Ve, son olarak, Kürtler. Öcalan'ın yakalanması Ankara'nın Kürt sorununu sona erdirmeyebilir. Türkiye'nin güneydoğusundaki uzun iç savaştaki zafer şimdiden garantilenmiş olsa bile, bu hafta peşpeşe gelen elçilik işgalleri, insan hakları kuruluşlarının Türk güvenlik güçlerinin acımasız yöntemlerine karşı onyıllık protesto eylemlerinden çok daha etkin biçimde Kürt sorununun varlığı konusunu hissettirdi.
Ama "dünyanın en istenmeyen adamı"nın sefil serüveni, kendisini yeterince anlatan bir öykü. Evet, nihai darbeyi vuran operasyonda Amerikan ve İsrail yardımına şükran borcu olduğu hissediliyor (her iki güç de Ankara'nın envanterinde olumlu hanede durmaya özen gösteriyor).

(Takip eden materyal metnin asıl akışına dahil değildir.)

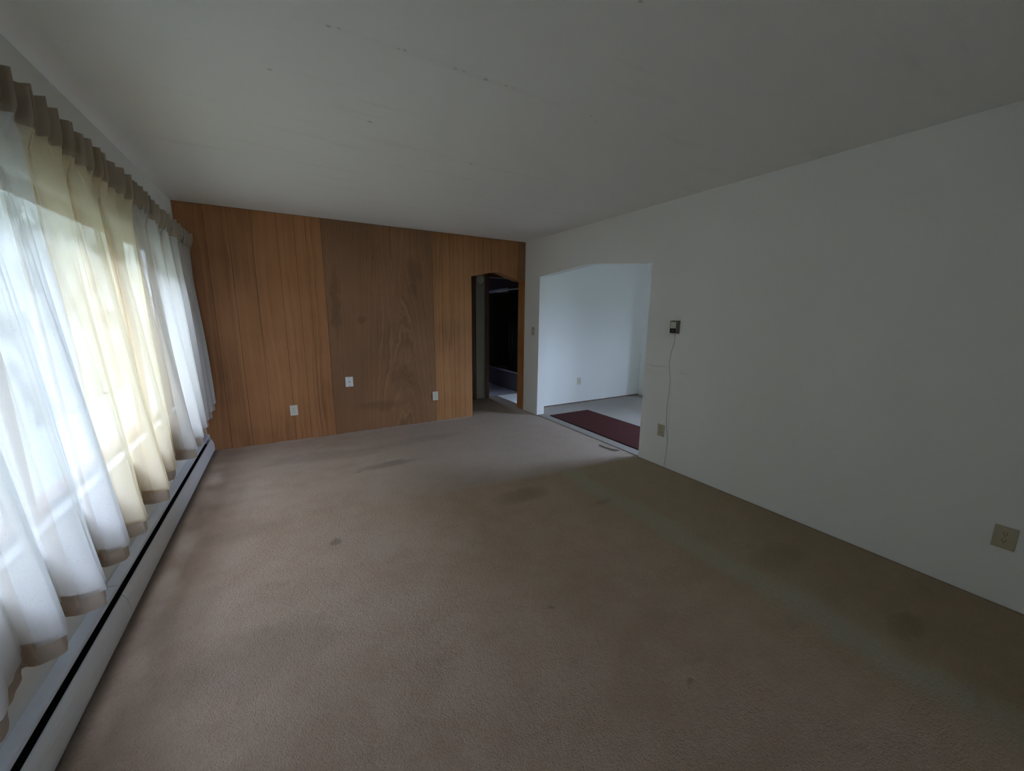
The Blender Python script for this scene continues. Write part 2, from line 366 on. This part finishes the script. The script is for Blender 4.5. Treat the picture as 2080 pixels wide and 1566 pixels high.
# back wall: dark backing with the doorway cut out, covered by veneer boards
DARCH = [(3.018, 1.935), (3.20, 1.972), (3.33, 2.004), (3.40, 2.012), (3.46, 2.005), (3.744, 1.915), (W, 1.905)]
back = tag(obj('wall_back', pr([(0, 0), (3.018, 0)]+DARCH+[(W, H), (0, H)], 'y', D+.008, D+.15), M['joint']), **st)
def arch_z(x):
    for (xa, za), (xb, zb) in zip(DARCH, DARCH[1:]):
        if xa <= x <= xb: return za+(zb-za)*(x-xa)/(xb-xa)
    return 0 if x < 3.018 else 1.905
def board(x0, x1, mat, name='board', gap=.0014, y=D):
    x0 += gap; x1 -= gap
    if x1 <= 3.018+.01: low = [(x0, .004), (x1, .004)]
    elif x0 >= 3.018-.01: low = [(x0, arch_z(max(x0, 3.019)))]+[p for p in DARCH if x0 < p[0] < x1]+[(x1, arch_z(x1))]
    else: low = [(x0, .004), (3.018, .004), (3.018, 1.935)]+[p for p in DARCH[1:] if p[0] < x1]+[(x1, arch_z(x1))]
    bm = pr(low+[(x1, H-.004), (x0, H-.004)], 'y', y, y+.008)
    return obj(name, bm, mat, back)
g1 = [0, .225, .41, .60, .823, .98, 1.087, 1.2378]
for a, b in zip(g1, g1[1:]): board(a, b, M['wood'])
o = board(1.2378, 2.4866, M['wood2'], 'wide_panel', y=D+.002); tag(o, 'wide dark figured veneer panel')
g3 = [2.4866, 2.605, 2.76, 2.909, 3.06, 3.192, 3.318, 3.451, 3.60, 3.744]
for a, b in zip(g3, g3[1:]): board(a, b, M['wood3'])
tag(board(3.744, W, M['wood2'], 'filler_strip', y=D-.002), 'narrow darker strip above the jamb')
# doorway lining
bm = bmesh.new(); box(bm, W-.012, D-.002, 0, W+.002, D+.165, 1.905); tag(obj('door_jamb', bm, M['jamb'], back), 'orange wooden door jamb')
bm = bmesh.new()
for (xa, za), (xb, zb) in zip(DARCH, DARCH[1:]):
    prism(bm, [(xa, za-.006), (xb, zb-.006), (xb, zb+.001), (xa, za+.001)], 'y', D+.004, D+.16)
obj('arch_lining', bm, M['wood'], back)
obj('arch_lining', bx(3.012, D+.004, 0, 3.0185, D+.16, 1.935), M['wood'], back)

# hall beyond the doorway
HY = 5.85
def wallbox(name, a, mat): return tag(obj(name, bx(*a), mat), **st)
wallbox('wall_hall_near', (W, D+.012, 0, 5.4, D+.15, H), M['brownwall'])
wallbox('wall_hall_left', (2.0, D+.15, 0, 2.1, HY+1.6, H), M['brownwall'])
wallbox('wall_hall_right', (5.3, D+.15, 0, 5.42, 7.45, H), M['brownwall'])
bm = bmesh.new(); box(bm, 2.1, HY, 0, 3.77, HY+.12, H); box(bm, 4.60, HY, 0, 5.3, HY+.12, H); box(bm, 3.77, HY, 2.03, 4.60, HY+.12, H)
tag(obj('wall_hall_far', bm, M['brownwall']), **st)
bm = bmesh.new(); box(bm, 3.702, HY-.015, 0, 3.77, HY, 2.10); box(bm, 4.60, HY-.015, 0, 4.668, HY, 2.10); box(bm, 3.702, HY-.016, 2.03, 4.668, HY, 2.10)
box(bm, 3.762, HY, 0, 3.782, HY+.12, 2.03)
tag(obj('trim_1', bm, M['darkwood']), **st)
d = tag(obj('door_1', bx(2.64, HY-.012, .01, 3.44, HY+.0, 2.03), M['darkwood']), **st)
bm = bmesh.new(); box(bm, 3.44, HY-.018, 0, 3.535, HY, 2.1); box(bm, 2.57, HY-.018, 0, 2.64, HY, 2.1); box(bm, 2.57, HY-.018, 2.03, 3.535, HY, 2.1)
obj('door_frame', bm, M['darkwood'], d)

# bathroom
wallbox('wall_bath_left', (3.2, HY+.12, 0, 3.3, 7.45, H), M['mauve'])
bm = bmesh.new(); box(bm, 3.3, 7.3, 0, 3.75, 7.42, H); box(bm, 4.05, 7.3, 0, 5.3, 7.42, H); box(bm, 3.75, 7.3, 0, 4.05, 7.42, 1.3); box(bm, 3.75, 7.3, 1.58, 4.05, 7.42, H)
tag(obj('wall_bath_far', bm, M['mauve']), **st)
w3 = tag(obj('window_3', bx(3.75, 7.36, 1.3, 4.05, 7.365, 1.58), M['glass']), **st)
bm = bmesh.new(); box(bm, 3.75, 7.34, 1.3, 4.05, 7.39, 1.325); box(bm, 3.75, 7.34, 1.555, 4.05, 7.39, 1.58); box(bm, 3.75, 7.34, 1.325, 3.775, 7.39, 1.555); box(bm, 4.025, 7.34, 1.325, 4.05, 7.39, 1.555)
obj('window_frame', bm, M['frame'], w3)

# dining room
bm = bmesh.new(); box(bm, W+TH, 4.83, 0, 6.34, D+.012, H); box(bm, 6.34, 3.98, 0, 6.44, 4.90, H); box(bm, 6.44, 3.98, 0, 6.95, 4.08, H)  # last two boxes: unseen corner added to shape the window light's edge
tag(obj('wall_dining_far', bm, M['wall']), **st)
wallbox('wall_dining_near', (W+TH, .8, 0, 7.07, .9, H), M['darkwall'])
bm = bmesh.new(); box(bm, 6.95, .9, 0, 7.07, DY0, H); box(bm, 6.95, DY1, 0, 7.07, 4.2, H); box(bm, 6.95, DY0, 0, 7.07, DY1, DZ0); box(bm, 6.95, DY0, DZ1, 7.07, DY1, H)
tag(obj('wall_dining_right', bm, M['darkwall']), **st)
tag(obj('baseboard_dining', bx(W+TH, 4.822, 0, 6.34, 4.83, .014), M['trimwood']), **st)

def window(name, plane, a0, a1, z0, z1, divs, sgn, fm):
    """glass in the middle of the wall; frame, mullions and sill as parts. plane: x of the glass"""
    w = tag(obj(name, bx(plane-.002, a0, z0, plane+.002, a1, z1), M['glass']), **st)
    bm = bmesh.new(); f = .045
    box(bm, plane-.03, a0, z0, plane+.03, a1, z0+f); box(bm, plane-.03, a0, z1-f, plane+.03, a1, z1)
    box(bm, plane-.03, a0, z0+f, plane+.03, a0+f, z1-f); box(bm, plane-.03, a1-f, z0+f, plane+.03, a1, z1-f)
    obj('window_frame', bm, fm, w)
    for dv in divs: obj('mullion', bx(plane-.03, dv-.03, z0+f, plane+.03, dv+.03, z1-f), fm, w)
    obj('window_sill', bx(min(plane, plane+sgn*.085), a0, z0-.001, max(plane, plane+sgn*.085), a1, z0+.018), M['sill'], w)
    obj('outer_sill', bx(min(plane, plane-sgn*.085), a0, z0-.001, max(plane, plane-sgn*.085), a1, z0+.012), fm, w)
window('window_1', -.075, WY0, WY1, WZ0, WZ1, (2.02, 3.50), 1, M['darkwood'])
window('window_2', 7.01, DY0, DY1, DZ0, DZ1, (), -1, M['frame'])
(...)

Ama onu Avrupa'nın iltica kapılarına sürükleyen, Afrika'nın altındaki bir elçilik binasının müştemilatı içine sığınmaya zorlayan şey, Türkiye'nin inadı idi.
Bugün ben çiçeği burnunda bir Dışişleri yetkilisi olsaydım, ayaklarımın tozlanmasından hiç çekinmez, Washington ve Paris'i reddederdim. Ortadoğu'nun muhtelif krizleri, AB'nin dış politikaları, Balkanlar, radikal İslam ve büyük petrol politikası üzerinde kitaplar devirir; Ankara'ya doğru yola koyulurdum.